10 Mart 2012 15:25

Gazi Davası yeniden başlayabilir

Gazi Davası Müdahil Avukatlarından Cemal Yücel, katliam ve sonrasında yaşananlarla ilgili sorularımızı yanıtladı. Yücel, yeni kanıtlarla katliamın gerçek faillerinin yargılanabileceğine dikkat çekti.   Gazi Mahallesi’nde 17 yıl önce neler yaşandı? Gazi olaylarının sürecini ilk andan itibaren izliyorum. Kahvehanelerin tar

Gazi Davası yeniden başlayabilir
Rıza Çiçek


Gazi Mahallesi’nde 17 yıl önce neler yaşandı?
Gazi olaylarının sürecini ilk andan itibaren izliyorum. Kahvehanelerin taranmasından sonra katliam yapılıyor. O zamanlarda bizler de bir grup avukat arkadaşla birlikte saat 11.00–12.00 gibi Gazi Mahallesine gittik. Ondan sonra Gazi Mahallesi süreci başladı. Bu davada Gazi Hukuk Komisyonu olarak 7 avukat arkadaşımla birlikte görev alıp davaya baktık. Olayın olduğu akşam bir radyo programındaydım. Programı sunan arkadaş Gazi’de bazı yerlerin tarandığını ölümlerin ve yaralıların olduğunu söyledi. Bu olaydan sonra İstanbul’un değişik yerlerinden Gazi’ye gidenler oldu. Gece saat 04.00’te polis panzerlerle Gazi Cemevine saldırdı. Burada Mehmet Gündüz adlı vatandaşımız hayatını kaybetti. Aslında polis cemevine saldırmadan önce durum sakindi. Cemevine saldırıdan sonra, birkaç panzer ve sivil polis ateş etti. Bu tam olarak bir devlet provokasyonuydu Bu saldırıdan sonra İstanbul’daki Aleviler, demokratlar, sosyalistler Gazi mahallesine akın etti. Tabii halkın tepkisi, polislere ve devleteydi. Halk tepki göstermek için Gazi Karakoluna doğru yürüdü. 13 Martta ise halkın tepkisi yine polise ve devleteydi. Polis halkı tarayanlar hakkında işlem yapmamıştı ama halka saldırmaya devam ediyordu. 13 Mart günü polisler de yaralandı ama bu yaralanmada bir tek polis bile kurşunla yara almadı. Polis ne yaptı; sanki karşısında düşman ordusu varmış gibi halkı taradı. Oysa halkın tepkisini tazyikli su, plastik mermiler gibi olanakları kullanarak bastırabilirdi, bunların hiçbiri denenmedi o nedenle bu açık bir katliamdır. Şunu belirtmek isterim ki bu katliamda polisler özel olarak seçilmişlerdir. Gazi olaylarında 4 kahvehane ve bir pastane tarandı buraları tarayanlar bugüne kadar ortaya çıkarılmadı. Gasp ettikleri taksinin şoförünü de öldürüp bagaja koydular. Bugüne kadar hiçbiri ‘bulunamadı’. Ertesi gün olaylarda polis kurşunu ile 12 vatandaşımız katledildi. 300-400 kişi yaraladı. İki gün sonra da Ümraniye 1 Mayıs Mahallesinde katliamı protesto edenlerin üzerine polis tarafından ateş açıldı ve 5 kişi katledildi. Birçok vatandaşımız da yaralandı.

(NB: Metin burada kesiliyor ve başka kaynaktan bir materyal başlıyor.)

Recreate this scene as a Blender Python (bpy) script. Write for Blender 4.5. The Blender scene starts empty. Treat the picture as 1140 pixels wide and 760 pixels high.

Hem süreci, hem katliam ve sonrasını yakından takip ettiniz. Sizce katliamla ne amaçlandı?
Gazi olayları bana göre dört perdeden oluşuyor; Tam anlamıyla bir tezgâhtır, önceden yazılmış çizilmiş bir tiyatrodur. 1. perde, kahvehanelerin taranmasıdır. Failleri ortaya çıkarılamamıştır, DGM tarafından soruşturulmamıştır. Mutlak ve mutlak olarak Gazi olayları devlet içerisindeki güçler tarafından yapılmıştır.
O dönem iktidarda Başbakan Tansu Çiller vardı. Emniyet Genel Müdürü Mehmet Ağar, İstanbul Valisi Hayri Kozakçıoğlu ve İstanbul Emniyet müdürü de Necdet Menzir’di, Deyim yerindeyse tam bir A Takımı. Bunların o dönem askeriye ile araları çok iyiydi, daha sonraları ortaya çıktı ki, Türkiye’deki failli meçhullerin arkasında bu takım varmış. Çok açık, devlet her zamanki işlerinden birisini yapmıştır. Yani geçmişte yaptıkları katliamlara Gazi katliamı da eklenmiştir. Bu dönemde birçok insan infaz edilmiştir. Diğer bir neden ise; Gazi mahallesi ezelden beri devlettin hoşlanmadığı bir mahalledir. Alevilerin, Kürtlerin, solcuların ve sosyalistlerin yaşadığı bir mahalledir. Devlet bir kez daha bunları cezalandırmak istemiştir ve bunu da bir katliam yaparak bir nebze başarmıştır.
2.Perde; cemevinin taranmasıdır. Burada asıl amaç Alevi-Sünni, Kürt-Türk savaşı çıkarmaktır. Ama halk bu provokasyona gelmedi. Öyle ki 12 Mart gecesi İsmet Paşa Caddesinde birkaç Sünni vatandaşa ait dükkan ve mağazanın camları kırılmıştı. Aynı gece ve ertesi gün Alevi vatandaşlar, mahallerindeki camları kırılan Sünni vatandaşların dükkanlarının yağmalanmaması için adeta barikat kurup nöbet tuttular. 3. perde; 13 Mart günü halkın gizli ve resmi polisler tarafından polis kurşunlarıyla öldürülmesidir. 4.Perde de yargının katliamcıları aklamasıdır.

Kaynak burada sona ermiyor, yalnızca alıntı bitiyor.